Remember that queasy feeling you got as a kid, traveling too far in the back seat of the car, right before you begged Mom to open the door so you could puke?

Brace yourself.

"Next Stop, Reloville" is an extraordinary account of people who can't stay put, who sacrifice community and friendship and stability and roots for the next promotion, the next raise, the next move, which they believe takes them one step closer to the top.

These (mostly) men and their "trailer wives" (who follow complacently behind) and their sullen children (who may need tutors in the new place) call themselves "Relos" (REE-los) and often cluster in what the author calls Relovilles. These are suburban boomtowns, mostly in the South. (He mentions only one north of Chicago -- the St. Paul suburb of Woodbury -- and he doesn't pay it a visit, spending most of his time in Alpharetta, Ga., and Plano, Texas.) All are new towns, largely without centers, history or tradition, without old-timers, where everybody is from somewhere else, just arriving or just leaving.

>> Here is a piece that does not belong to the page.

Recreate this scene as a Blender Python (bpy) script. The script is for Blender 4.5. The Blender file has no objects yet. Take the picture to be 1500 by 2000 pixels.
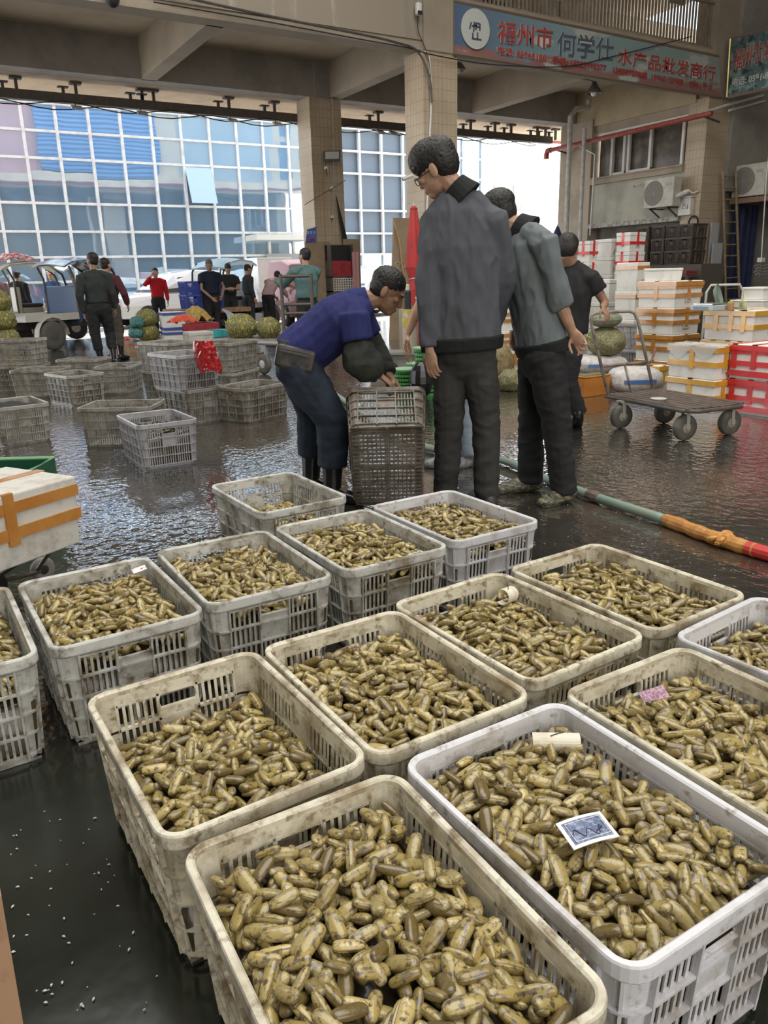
import bpy, math, random
import numpy as np
from mathutils import Vector, Matrix, noise
random.seed(7); rng = np.random.default_rng(7)
sc = bpy.context.scene; COL = sc.collection
PI = math.pi
def R_(d): return math.radians(d)
# ---------------------------------------------------------------- camera, world, lights
# world axes: X runs along the open front of the market hall, Y goes out to the street, Z is up
EYE = Vector((0, 0, 1.26)); PITCH = 0.29619; ROLL = -0.026645; FPX = 1504.6; YAW = R_(31)
FW = Vector((math.sin(YAW), math.cos(YAW), 0)); RT = Vector((math.cos(YAW), -math.sin(YAW), 0)); UP = Vector((0, 0, 1))
_fwd = FW*math.cos(PITCH) - UP*math.sin(PITCH); _dn = -(FW*math.sin(PITCH) + UP*math.cos(PITCH))
_x = RT*math.cos(ROLL) - _dn*math.sin(ROLL); _y = RT*math.sin(ROLL) + _dn*math.cos(ROLL)
cam = bpy.data.cameras.new('camera'); camo = bpy.data.objects.new('camera', cam); COL.objects.link(camo)
m3 = Matrix((_x, -_y, -_fwd)).transposed(); camo.matrix_world = Matrix.Translation(EYE) @ m3.to_4x4()
cam.sensor_fit = 'VERTICAL'; cam.sensor_height = 24; cam.lens = FPX/2000*24; cam.clip_start = .03; cam.clip_end = 400
sc.camera = camo
sc.view_settings.view_transform = 'Standard'; sc.view_settings.look = 'None'
sc.view_settings.gamma = 1; sc.view_settings.exposure = 0.6; sc.view_settings.use_curve_mapping = False
w = bpy.data.worlds.new('sky'); sc.world = w; w.use_nodes = True
nt = w.node_tree; bg = nt.nodes['Background']
tc = nt.nodes.new('ShaderNodeTexCoord'); sep = nt.nodes.new('ShaderNodeSeparateXYZ'); rp = nt.nodes.new('ShaderNodeValToRGB')
nt.links.new(tc.outputs['Generated'], sep.inputs[0]); nt.links.new(sep.outputs['Z'], rp.inputs[0]); nt.links.new(rp.outputs[0], bg.inputs[0])
rp.color_ramp.elements[0].position = 0; rp.color_ramp.elements[0].color = (3.2, 3.1, 2.95, 1)
rp.color_ramp.elements[1].position = .25; rp.color_ramp.elements[1].color = (.72, .86, 1, 1)
bg.inputs[1].default_value = 1.6
sun = bpy.data.lights.new('sun', 'SUN'); sun.energy = 2.8; sun.angle = R_(2); sun.color = (1, .93, .82)
suno = bpy.data.objects.new('sun', sun); COL.objects.link(suno)
suno.rotation_euler = Vector((.62, .38, 1.15)).to_track_quat('Z', 'Y').to_euler()
def area(name, loc, size, power, color, aim=(0, 0, -1), sy=None):
    l = bpy.data.lights.new(name, 'AREA'); l.shape = 'RECTANGLE'; l.size = size; l.size_y = sy or size; l.energy = power; l.color = color
    o = bpy.data.objects.new(name, l); COL.objects.link(o); o.location = loc
    o.rotation_euler = (-Vector(aim)).to_track_quat('Z', 'Y').to_euler(); return o
TOP_FILL = area('overhead_fill', (3.5, 3, 10.7), 11, 1150, (1, .98, .93), sy=14)  # added overhead fill lamp standing in for daylight, no source seen
REAR = area('rear_fill', (4, -7.6, 4.2), 16, 620, (1, .97, .92), aim=(.25, 1, -.02), sy=7)  # added frontal fill lamp behind the camera; the wall there is closed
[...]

You will meet many Relos. They say heart-wrenching things about their lives. And the author, a former New York Times reporter who was shuffled around a bit, too, says harshly honest things about them, like this:

"Wherever they go, they don't belong. ... Relos don't know where their funerals will be or who might come." And "They can tell you the way to the airport but not to City Hall."

Of one Reloville subdivision he writes: "Bermuda grass lawns as trim as a diamond salesman's fingernail, with tidy boxwoods and azaleas propped on sculpted pillows of pine straw mulch, surround stiff haughty houses aligned like formations of Nazi troops."

Yet Kilborn has a deep empathy for these corporate gypsies. At their core, he says, "is a faith in open horizons and a willingness to risk losing ground to gain ground. ... They are an affluent, hard-striving class. They inflate the American Dream and put it on wheels." But in pursuit of power and influence, they lose the simple staples that generations of human beings have leaned on for meaning.

One guy hesitates to hang anything on the walls of any new home because he knows he'll have to fill each hole when selling the house in two years.

Wives complain they have no best friends, and urge their husbands to stay put, if only for the kids. One can't think of a single neighbor to say goodbye to after three years in one Reloville. Another longs for a new town with sidewalks, for God's sake, and maybe a coffee shop she can walk to.

A teenager describes herself as a "ghost" in her new high school, where kids familiar with one another look right through her. But another, whose father relocates with multinational companies, is proud to call himself a TCK, for "third-culture kid," a sociologists' term for those who are from nowhere and everywhere.

Kilborn estimates that 3 percent of Americans, about 10 million people, qualify as "active Relos." They have a disproportionate influence over America's new suburbias because, consistently seeking the familiar, they buy big foyers, granite countertops, stainless appliances. One couple in their 40s who have moved eight times paint the living room of each new residence the same deep beige, named "Saucy Taco," to "take a little bit of home everywhere we go."

Alas, the book was written too early to forecast what might happen to Relos and Relovilles in the new economy. Let's hope Kilborn stays focused long enough to revisit these people -- and their offspring -- a decade from now.